Harbury's struggle against the lies, intimidation, and cover-up mounted by the Guatemalan authorities brought to US public attention a reality all too familiar to Guatemalans. In addition, her pressure for answers from the US government prompted the unraveling of a series of revelations about the CIA's secret assistance to abusive military institutions and officers in Guatemala. The scandal revealed a secret policy that for many years had made all but irrelevant Washington's public postures on human rights in Guatemala. In the cascade of revelations, it became clear the CIA had secretly provided millions of dollars in assistance to Guatemala's G-2 unit, even after the US government cut-off of overt military aid and sales in 1990.
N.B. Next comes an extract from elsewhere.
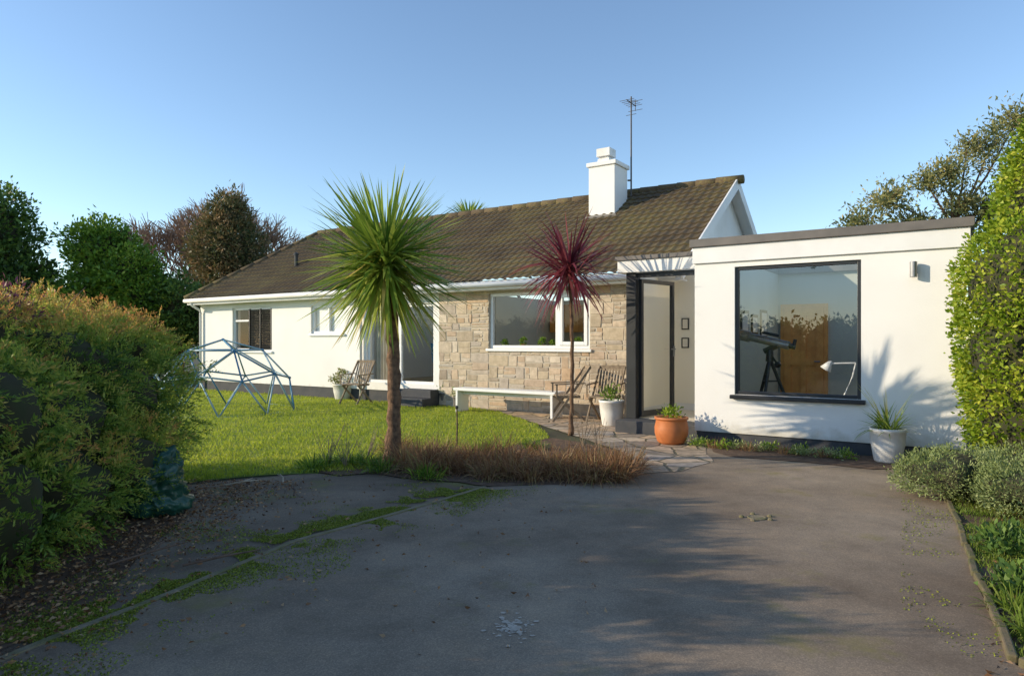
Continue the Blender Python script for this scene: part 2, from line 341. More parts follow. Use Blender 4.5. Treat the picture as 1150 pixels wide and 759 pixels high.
sheet('hedge_bed',[(-4.6,7.0),G(212,552),G(190,590),G(150,640),G(100,690),(-2.35,2.6),(-2.9,.8),(-5,.8)],.0075,m_soil,amp=.25)
lawnp=[G(150,548),G(300,534),G(420,529),G(450,521),G(560,506),G(618,493),G(604,478),G(560,463),G(500,453),G(350,442),G(225,436),G(100,433),(-16,19),(-12,8)]
sheet('lawn',lawnp,.008,m_lawn)
pave=[G(490,452),H(-6.6,2.1)[:2],H(-1.2,2.1)[:2],H(-1.2,.5)[:2],H(0,.3)[:2],G(786,497),G(800,520),G(765,530),G(718,533),G(700,508),G(640,489),G(604,477),G(560,463)]
sheet('paving',pave,.016,m_pave)
bedp=[G(345,530),G(430,519),G(560,505),G(618,492),G(700,507),G(724,533),G(650,545),G(560,547),G(480,541),G(420,533),G(380,535)]
sheet('flower_bed',bedp,.0145,m_soil,amp=.12)
sheet('wall_border',[H(.1,0)[:2],H(3.1,0)[:2],G(1075,528),G(980,528),G(900,520),G(820,514),G(800,508)],.0185,m_soil)
vergep=[G(1059,548),G(1079,590),G(1099,650),G(1144,748),(3.25,.5),(9,-1),(9,8),H(3.2,-.1)[:2]]
sheet('verge',vergep,.0165,m_soil)
mb=MB(); ep=rough_line(edge,.015,.2,False)
for i in range(len(ep)-1):
    (x,y),(x2,y2)=ep[i],ep[i+1]; mb.obox((x,y,.008),(x2,y2,.008),.04,.026)
tag(mb.build('kerb_strip',m_kerb),kind='structure')
mb=MB(); rp=[G(1057,548),G(1077,590),G(1097,650),G(1142,748),(3.15,.5)]
for i in range(len(rp)-1):
    (x,y),(x2,y2)=rp[i],rp[i+1]; d=math.hypot(x2-x,y2-y); k=max(1,int(d/.33))
    for j in range(k):
        a=(x+(x2-x)*(j+.04)/k,y+(y2-y)*(j+.04)/k,.012+random.uniform(-.012,.012)); b=(x+(x2-x)*(j+.95)/k+random.uniform(-.015,.015),y+(y2-y)*(j+.95)/k,.012)
        mb.obox(a,b,.04,.06)
tag(mb.build('edging_stones',M('mossy_edging',(.17,.13,.08),(.10,.10,.04),scale=9,rough=.9,bump=.6),bevel=.008),kind='structure')

def inpoly(x,y,poly):
    c=np.zeros(len(x),bool); n=len(poly); j=n-1
    for i in range(n):
        xi,yi=poly[i][:2]; xj,yj=poly[j][:2]
        cond=((yi>y)!=(yj>y))&(x<(xj-xi)*(y-yi)/(yj-yi+1e-12)+xi); c^=cond; j=i
    return c
def grass(name,poly,n,L,W,xr,yr,label,bias=None,mat=None,thin=0):
    x=rng.uniform(*xr,n); y=rng.uniform(*yr,n)
    if bias: y=yr[0]+(yr[1]-yr[0])*rng.random(n)**bias
    k=inpoly(x,y,poly); x=x[k];y=y[k]
    P=np.stack([x,y,np.full(len(x),.008)],1)
    if thin:
        P=P[lumpf(P*1.7)+.4*rng.normal(size=len(P))>thin-.5]
    D=rng.normal(size=P.shape)*.42; D[:,2]=1
    t=np.clip(.45+.25*lumpf(P*1.3)+.15*rng.normal(size=len(P)),0,1)
    Ls=L*(1+.35*lumpf(P*2.5))
    o=leaves(name,P,D,Ls,W,t,mat or m_grass,bend=.25); tag(o,label,'grass',kind='stuff'); return o
grass('lawn_grass',lawnp,210000,.040,.20,(-12,1),(6.8,20),'short sunlit green lawn grass in front of the bungalow',1.5)
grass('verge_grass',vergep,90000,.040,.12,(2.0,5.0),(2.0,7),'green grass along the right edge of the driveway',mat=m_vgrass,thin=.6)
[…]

In March 1995, the Clinton Administration, as a result of Jennifer Harbury's hunger strike in front of the White House, suspended military training for Guatemalan Army officers. Shortly thereafter, Clinton ordered most of the CIA's assistance to the Guatemalan military suspended, except for anti-narcotics funding. The Intelligence Oversight Board (it had never before been convened) was convened at the end of 1995, but its report was a whitewash, concluding that "No evidence has been found that any employee of the CIA in any way directed, participated in or condoned the murder of Michael DeVine." Perhaps, Alpirez was not considered an "employee" even though he was on the CIA payroll. It seems certain that there will be a similar finding in the Bamaca execution as well.

Several millions of dollars in military aid cut off in 1990 by the Bush administration, was channeled by Clinton into a peace fund to support the work of the MINUGUA human rights verification mission.



[font size=1]Jennifer Harbury and Carol DeVine, the widows of Efrain Velasquez and Michael DeVine
respectively, testify in Congress about the CIA's involvement in the murders of their husbands.[/font]


"We have no scorched earth policy. We have a scorched Communist policy."
Guatemalan President

"The military guys who do this are like serial killers. If Jeffrey Dahmer
had been in Guatemala, he would be a general by now."
- CLYDE SNOW, forensic anthropologist

Compared to the struggles against state tyranny in other Central American countries, very little is heard of Guatemala in the Western media. This is because the level of repression is extremely high; Guatemala has suffered the worst record of human rights abuses in Latin America. During three decades, hundreds of thousands of people have been massacred during their struggle against a government that has been armed and trained by the U.S.

Anyone attempting to organise a union or simply suspected of being in support of the resistance was a target. Armed men broke into their homes and dragged them away. The abducted were tortured, mutilated or burned; their bodies were found buried in mass graves or floating in plastic bags in lakes or rivers, or lying beside the road. Bodies were dropped into the Pacific from airplanes. In the Gualan area, it was said, no one fished any more because too many corpses were caught in the nets. In Guatemala City, right wing terrorists machine-gunned people and houses in daylight. Journalists, lawyers, students, teachers, trade unionists, members of opposition parties, anyone who helped or expressed sympathy for the rebel cause, anyone with a vaguely leftist political association or a moderate criticism of government policy and relatives of the victims were all targets for attack.

"It is hard to find the words to express the state of putrefaction that exists in
Guatemala, and the permanent terror in which the inhabitants live. Every day
bodies are pulled out of the Motagua River, riddled with bullets and partially
eaten by fish. Every day men are kidnapped right in the street by unidentified
people in cars, armed to the teeth, with no intervention by the police patrols."
- from the notebook of MICHELE KIRK, a young French woman who shot
herself in Guatemala City as the police came to her room to make "inquiries."

The U.S. Agency for International Development (AID) contributed to a programme to greatly expand the size of Guatemala's national police force and to develop it into a professional body skilled at counteracting urban disorder. Additionally, the police force was completely supplied with radio patrol cars and a radio communications network and funds to build a national police academy and pay for salaries, uniforms, weapons and equipment.